UNDERNEWS

Undernews is the online report of the Progressive Review, edited by Sam Smith, who covered Washington during all or part of one quarter of America's presidencies and edited alternative journals since 1964. The Review, which has been on the web since 1995, is now published from Freeport, Maine. See main page for full contents

October 13, 2009

NEW TECHNOLOGY HAS ALWAYS SCARED SOMEONE (AND THEIR LAWYERS)
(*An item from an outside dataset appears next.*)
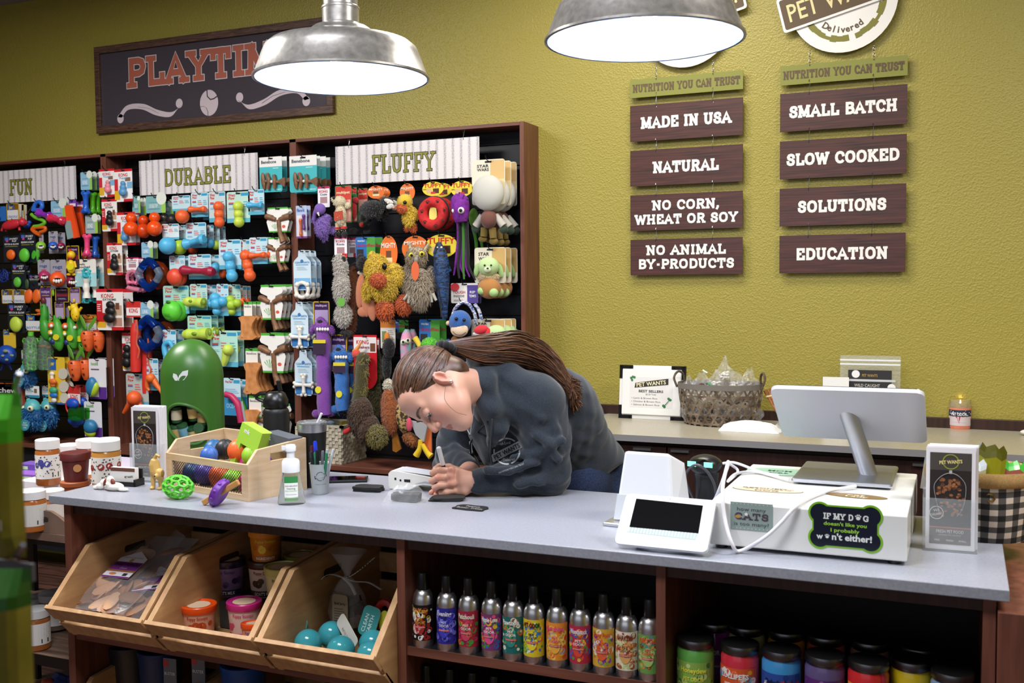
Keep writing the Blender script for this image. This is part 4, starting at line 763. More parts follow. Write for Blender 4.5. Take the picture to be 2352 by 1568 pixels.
T('rubber_ball', D, 'lime ball beside the light blue one', [cz(408, 517, 432, 552)], [('ball', ('#a8cc2c', 'rubber'), OB(413, 568, 17))], Y=4.38)
T('rubber_ball', D, 'dark orange ball under the blue bone', [], [('ball', ('#c8441c', 'rubber'), OB(443, 571, 13))], Y=4.43, hook=(440, 545))
T('bone_chew', D, 'tilted light blue bone crossing its card', [cz(427, 511, 474, 569)], [('chew', BL, [bonesh(422, 562, 470, 548, 7, 13)], {'d': 3})])
for i, (xa, cc, co) in enumerate(((459, 'crimson', '#a01c3c'), (476, 'light blue', '#4fb0dc'), (490, 'lime', '#b0d03c'), (503, 'orange', '#d8602c'))):
 T('bone_chew', D, '%s bone in the row behind the tilted blue one' % cc, [cz(xa, 514+i*2, xa+15, 566+i*2)], [('chew', (co, 'rubber'), [('c', xa+7, 555+i*4, 11)])], Y=4.37+i*.03, hook=(i == 0))
T('three_lobed_chew', D, 'light blue three-lobed chew, second card row', [cz(503, 550, 554, 618, 'wp')], [('chew', BL, TRI(525, 590, 533, 634, 13.5))])
T('three_lobed_chew', D, 'orange three-lobed chew, second card row', [cz(548, 550, 577, 620, 'wp', '#c8dce0')], [('chew', OR, TRI(564, 587, 574, 633, 13.5))], Y=4.34)
T('bone_chew', D, 'small orange bone in front of its pale card', [cz(573, 545, 614, 606)], [('chew', OR, [bonesh(573, 587, 610, 585, 5, 8)], {'d': 4})], n=2)
T('tilted_cup_toy', D, 'orange red cut ball, third card row', [cz(389, 587, 425, 622)], [('ball', ('#dc4a30', 'rubber'), [('e', 402, 636, 20, 20)])], n=2)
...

Nate Anderson, Arstechnica - The anxious rhetoric around new technology is really quite shocking in its vehemence, from claims that the player piano will destroy musical taste and the "national throat" to concerns that the VCR is like the "Boston strangler" to claims that only Hollywood's premier content could make the DTV transition a success. Most of it turned out to be absurd hyperbole, but it's interesting to see just how consistent the words and the fears remain across more than a century of innovation and a host of very different devices. . .

In 1906, famous composer John Philip Sousa took to Appleton's Magazine to pen an essay decrying the latest piratical threat to his livelihood, to the entire body politic, and to "musical taste" itself. His concern? The player piano and the gramophone, which stripped the life from real, human, soulful live performances. . .

When technological innovation took off after World War II, new products like the photocopier quickly changed entire ways of doing business. . . In 1972, Time quoted UCLA law professor Melville Nimmer as saying, "the day may not be far off when no one need purchase books" thanks to the sinister uses of the copier. . .

The copier didn't destroy academic publishing or the book business, just as the player piano and gramophone failed to destroy music. But the rhetoric around new devices just kept spiraling further out of control. In 1982, when the movie and music businesses were engaged in a full court press to shut down the hot new VCR, the warnings about its sinister effects made Sousa sound like a wimp.

Chief movie lobbyist Jack Valenti appeared at a Congressional hearing on the VCR and famously went hog-wild. "This is more than a tidal wave. It is more than an avalanche. It is here," he warned after reciting VCR import statistics. MUCH MORE

1 Comments:

Blogger m said...

As I recall there was significant opposition to the Gutenberg printing press from established centers of power who felt threatened by that technology.